Will Straw

Will Straw is James McGill Professor of Urban Media Studies at McGill University in Montreal, where he teaches within the Department of Art History and Communications Studies. He is the author of Cyanide and Sin: Visualizing Crime in 50s America (Andrew Roth Gallery, 2006). His research on periodicals has appeared in the Journal of Modern Periodical Studies, Criminocorpus, Context (e) s, the University of Toronto Quarterly, Parallax, and Media History.

My Research

Abstract

Moral Panics and Cross-Border Traffic

Across a period of at least three decades, volumes bearing the titles Girls on City Streets and Ladies of the Underworld appeared regularly as softcover books, typically the size of U.S. pulp magazines, or as special, dated issues of periodicals. The content of both of these volumes had its origin in attempts by North American publishers to capitalize on moral panics over prostitution and the »traffic in women.« These panics had been flamed in part by the League of Nations investigation of this traffic in the years 1924-26.  Materials claiming to document the »traffic in women« were repackaged endlessly over three decades, in mail-order books or as the content of true crime or exposé magazines. 

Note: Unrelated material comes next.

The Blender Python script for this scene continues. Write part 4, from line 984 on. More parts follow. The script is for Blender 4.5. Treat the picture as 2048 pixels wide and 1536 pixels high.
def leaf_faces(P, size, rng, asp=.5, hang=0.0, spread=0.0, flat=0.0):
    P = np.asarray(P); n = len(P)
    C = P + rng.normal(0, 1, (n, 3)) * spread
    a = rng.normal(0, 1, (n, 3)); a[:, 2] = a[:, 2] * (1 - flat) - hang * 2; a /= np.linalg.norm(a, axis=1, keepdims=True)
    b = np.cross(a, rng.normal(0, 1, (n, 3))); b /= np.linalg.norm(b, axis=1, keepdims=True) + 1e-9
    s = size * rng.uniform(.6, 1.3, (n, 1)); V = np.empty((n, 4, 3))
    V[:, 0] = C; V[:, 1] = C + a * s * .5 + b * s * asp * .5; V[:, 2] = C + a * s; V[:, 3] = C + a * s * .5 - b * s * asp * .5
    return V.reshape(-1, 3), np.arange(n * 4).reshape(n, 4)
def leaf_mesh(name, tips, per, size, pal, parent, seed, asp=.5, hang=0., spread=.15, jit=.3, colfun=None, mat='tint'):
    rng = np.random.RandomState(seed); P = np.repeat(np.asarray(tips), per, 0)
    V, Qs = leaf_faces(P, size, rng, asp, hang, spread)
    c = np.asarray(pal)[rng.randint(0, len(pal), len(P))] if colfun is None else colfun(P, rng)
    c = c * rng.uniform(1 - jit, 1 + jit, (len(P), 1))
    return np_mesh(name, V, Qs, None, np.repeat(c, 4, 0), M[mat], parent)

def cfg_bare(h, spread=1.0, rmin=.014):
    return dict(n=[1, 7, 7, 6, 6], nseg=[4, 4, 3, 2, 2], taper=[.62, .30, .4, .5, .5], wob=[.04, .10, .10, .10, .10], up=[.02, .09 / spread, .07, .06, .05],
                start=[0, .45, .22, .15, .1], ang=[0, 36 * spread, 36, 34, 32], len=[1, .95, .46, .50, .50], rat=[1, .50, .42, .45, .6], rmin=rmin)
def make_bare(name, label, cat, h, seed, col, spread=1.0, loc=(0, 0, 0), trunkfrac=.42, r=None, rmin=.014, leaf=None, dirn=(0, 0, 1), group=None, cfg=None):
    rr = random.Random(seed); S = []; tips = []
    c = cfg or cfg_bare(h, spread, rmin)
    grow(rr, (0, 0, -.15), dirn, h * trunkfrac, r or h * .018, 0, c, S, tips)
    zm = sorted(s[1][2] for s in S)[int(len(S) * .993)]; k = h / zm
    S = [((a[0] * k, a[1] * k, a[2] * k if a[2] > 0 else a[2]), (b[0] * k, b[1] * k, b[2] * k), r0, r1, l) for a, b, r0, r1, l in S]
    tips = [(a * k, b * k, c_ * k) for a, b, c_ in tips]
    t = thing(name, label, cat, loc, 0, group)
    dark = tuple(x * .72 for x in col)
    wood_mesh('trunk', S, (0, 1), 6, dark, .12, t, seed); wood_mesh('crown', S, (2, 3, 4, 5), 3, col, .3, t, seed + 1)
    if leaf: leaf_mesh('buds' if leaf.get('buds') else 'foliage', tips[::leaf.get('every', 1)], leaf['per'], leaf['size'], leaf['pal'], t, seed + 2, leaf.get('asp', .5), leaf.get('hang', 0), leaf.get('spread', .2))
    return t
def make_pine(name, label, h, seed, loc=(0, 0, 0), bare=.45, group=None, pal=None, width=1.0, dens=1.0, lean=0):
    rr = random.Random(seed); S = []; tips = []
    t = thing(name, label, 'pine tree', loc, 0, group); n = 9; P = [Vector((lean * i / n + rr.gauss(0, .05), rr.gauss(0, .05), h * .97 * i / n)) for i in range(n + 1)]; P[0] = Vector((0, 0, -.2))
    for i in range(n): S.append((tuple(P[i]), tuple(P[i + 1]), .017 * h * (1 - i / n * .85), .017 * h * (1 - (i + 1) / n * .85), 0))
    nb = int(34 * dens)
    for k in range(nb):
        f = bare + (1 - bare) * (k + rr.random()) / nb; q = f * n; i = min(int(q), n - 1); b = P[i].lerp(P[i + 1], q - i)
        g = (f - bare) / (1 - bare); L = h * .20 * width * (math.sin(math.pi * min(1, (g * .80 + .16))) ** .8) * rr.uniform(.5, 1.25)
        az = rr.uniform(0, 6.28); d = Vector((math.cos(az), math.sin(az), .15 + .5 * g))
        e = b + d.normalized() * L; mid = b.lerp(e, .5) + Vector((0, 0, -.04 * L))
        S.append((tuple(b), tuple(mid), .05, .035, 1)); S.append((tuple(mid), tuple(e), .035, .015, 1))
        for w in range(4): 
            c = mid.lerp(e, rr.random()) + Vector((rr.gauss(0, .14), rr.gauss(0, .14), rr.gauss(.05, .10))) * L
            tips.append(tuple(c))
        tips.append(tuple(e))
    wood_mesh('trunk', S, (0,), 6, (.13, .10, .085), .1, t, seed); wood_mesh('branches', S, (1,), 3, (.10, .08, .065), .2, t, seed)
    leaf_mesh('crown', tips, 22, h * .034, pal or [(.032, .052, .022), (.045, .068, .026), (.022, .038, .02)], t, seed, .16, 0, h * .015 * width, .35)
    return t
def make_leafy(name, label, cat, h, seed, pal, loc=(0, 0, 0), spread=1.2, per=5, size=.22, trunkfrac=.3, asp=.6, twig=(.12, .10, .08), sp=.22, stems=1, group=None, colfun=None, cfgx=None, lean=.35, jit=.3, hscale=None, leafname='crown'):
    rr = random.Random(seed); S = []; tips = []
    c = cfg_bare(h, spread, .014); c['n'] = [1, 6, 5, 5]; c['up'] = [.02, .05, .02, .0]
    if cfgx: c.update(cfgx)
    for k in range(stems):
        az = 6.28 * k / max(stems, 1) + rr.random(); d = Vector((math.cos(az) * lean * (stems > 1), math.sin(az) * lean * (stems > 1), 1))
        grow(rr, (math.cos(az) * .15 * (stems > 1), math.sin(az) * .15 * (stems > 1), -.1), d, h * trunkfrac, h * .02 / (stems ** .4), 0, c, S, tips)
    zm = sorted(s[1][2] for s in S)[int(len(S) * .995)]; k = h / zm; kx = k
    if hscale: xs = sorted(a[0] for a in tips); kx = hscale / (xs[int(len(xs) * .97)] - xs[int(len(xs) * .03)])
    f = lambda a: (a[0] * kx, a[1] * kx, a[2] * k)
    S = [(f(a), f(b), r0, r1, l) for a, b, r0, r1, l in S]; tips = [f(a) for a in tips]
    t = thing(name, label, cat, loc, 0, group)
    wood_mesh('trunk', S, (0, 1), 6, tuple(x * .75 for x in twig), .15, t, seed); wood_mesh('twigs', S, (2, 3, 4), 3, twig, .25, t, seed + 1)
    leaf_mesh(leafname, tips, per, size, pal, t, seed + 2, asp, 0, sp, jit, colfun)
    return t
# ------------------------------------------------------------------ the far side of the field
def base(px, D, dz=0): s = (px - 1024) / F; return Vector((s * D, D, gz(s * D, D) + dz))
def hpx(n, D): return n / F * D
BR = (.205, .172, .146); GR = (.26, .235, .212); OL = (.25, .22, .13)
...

My paper will study the movement of these materials from the U.S. into the output of Canadian publishers in the 1940s, when war-time restrictions on the exportation of Canadian currency resulted in a ban on the direct importation of certain U.S. periodicals, such as true crime magazines, pulps and comic books, into Canada.  A number of Canadian publishers emerged, during this period, many of them repackaging U.S. materials in new formats which often confounded the distinct temporalities of book and magazine. 

My paper will examine the cross-border passage into Canada of materials exploiting ongoing controversy over the »traffic in women.«  Two sorts of traffic will be examined here.  One is the »localization« of materials for publication in Canada: materials (typically, narratives of exploitation) were often altered to give them Canadian connections.  A second form of traffic is that between the softcover book and periodical. In the endless repackaging of these materials, we find periodical numbers disguised for extended sales periods as books, just as the content of U.S. books was used to fill entire issues of periodicals produced in Canada. 

Recent Publications

»The face of the journal: Photojournalism and l’affaire Lindbergh.« COnTEXTES no. 24, 2019.

»Quand le crime donne un visage au journal à sensation« [text in English], in Amélie Chabrier and Marie-Eve Thérenty, eds. Détective, histoire, imaginaire, médiapoétique d’un hebdomadaire de fait divers (1928-1940), Criminocorpus, 2018.

The Sporting Pornographer. Media History, vol. 23, no. 17 (2017), pp. 4-27.